C’est vrai. Mais ce spectacle crée un peu l’opposé. Dans le sens où il est vrai que la technologie peut isoler ces gens avec le téléphone constamment à la main, mais ici, comme il y a des gens qui n’ont pas ces téléphones ou des spectateurs chez qui l’appli ne marche pas, on constate que les spectateurs se retrouvent souvent à partager à plusieurs un même écran. Tout le monde communique ensemble, s’aide, partage… Ainsi, on fait partie d’une communauté. On vit une expérience tous ensemble.

Finalement, l’immatériel vous permet aussi de casser ce fameux mur entre la scène et le public.

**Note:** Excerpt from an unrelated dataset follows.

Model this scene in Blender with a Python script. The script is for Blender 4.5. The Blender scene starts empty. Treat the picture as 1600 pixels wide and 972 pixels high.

Oui, grâce à la réalité augmentée qui fait apparaître des objets virtuels en 3D en scannant des marqueurs au sol. Les gens descendent des gradins, se déplacent dans la salle, viennent sur le plateau, etc. Les gens sont libres. Ils peuvent aussi prendre des photos, faire des vidéos, téléphoner, tweeter… bref, utiliser tout le potentiel de leur smartphone.

Et la danse dans tout ça?

La danse est partout. Il y a quelques références à Pina Bausch et d’autres chorégraphes avec lesquels j’ai pu travailler dans le passé. Pour le reste, c’est une danse au service de la technologie, du concept. Elle apporte à chaque fois une nouvelle esthétique, une interaction, etc. Mon solo, par exemple, est dans le noir, la seule façon pour les gens de voir ma danse c’est de prendre des photos avec flash. Il y a un autre passage pendant lequel les spectateurs peuvent utiliser les musiques enregistrées dans les portables; à nous de nous adapter. Bref, la danse est toujours contextualisée autour du téléphone.

Entretien réalisé par Pablo Chimienti

Kinneksbond – Mamer. Vendredi à 20 h (en anglais) Samedi à 20 h (en français).